Gerek evrensel olgu ve koşullar gerekse de özel/somut şart ve olgular, sınıf çelişkilerinden mustarip olan coğrafyamızda proleter devrimci mücadele ve politik hareketlerin boy verip gelişmesine elverişli zemin sunmaktadır. Ancak, dünya devrimler tarihi pratiğinin de gösterdiği gibi, ana rotasını yitirmese de, sınıflar mücadelesi düz bir çizgi izlemez, iniş-çıkışlar gösterir. Yenilgiler alıp geri çekilen devrim dalgaları ve zaferler kazanıp ilerleyen kitlelerin devrimci pratiği, istisnasız olarak tüm devrim süreçlerinin kaçınılmaz gelişim eğilimi-çizgisi olmuştur. Ne var ki bu, eli kolu bağlı durarak hazır şartları beklemeyi gerektirmez. Değiştirilmesi gereken şartlar genellikle zorluklar barındırır; kolaylık mücadelenin tabiatında yoktur. Dolayısıyla ikinci bir spesifik de, devrim veya devrimci süreçlerde siyasi öznelerin tarihsel roller oynadığı gerçeğidir. Ki bu, doğrudan bilinçli devrimci rol veya şartları devrimci tarzda değiştirme görevi üstlenen önderlik rolünün vücut bulmasıdır.

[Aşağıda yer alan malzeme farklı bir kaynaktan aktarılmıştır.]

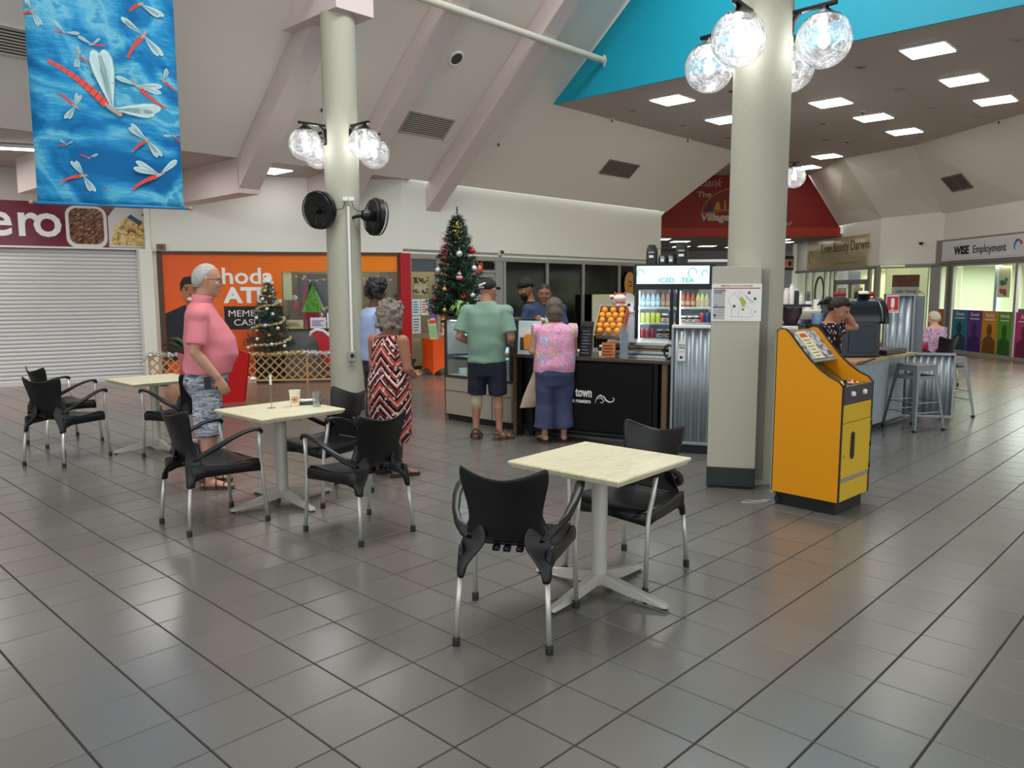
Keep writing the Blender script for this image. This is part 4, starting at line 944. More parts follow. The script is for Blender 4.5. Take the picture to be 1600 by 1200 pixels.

Proleter devrimciliğin yaratıcı bilinçli çabayla şartları değiştirme iradesi, bunun için devrimci eylemi, bu eyleme bilimsel kılavuzluğu ve kuşkusuz ki, bütün bunları nesnel koşullardan bağımsız ele almaması, siyasi öznenin varlık sebebi ve ortaya koyacağı tarihsel roldür. Söz-eylem birliğinde nüfuz bulan bu tarihsel mücadele pratiği, şartları değiştirmenin sağlam silahı, tutarlı siyasi gelişmenin zorunlu koşulu, politik mücadelenin sıçrama tahtasıdır. Fedakârlık ve özveri, devrim uğruna ağır bedeller göğüslemenin bir biçimi ve zorunluluktan ziyade gönüllü davranışıdır ki, sert mücadelelerin ağır şartlarını göğüsleyerek pozitif yönde değiştirmek ancak fedakar mücadelelerle mümkün olur.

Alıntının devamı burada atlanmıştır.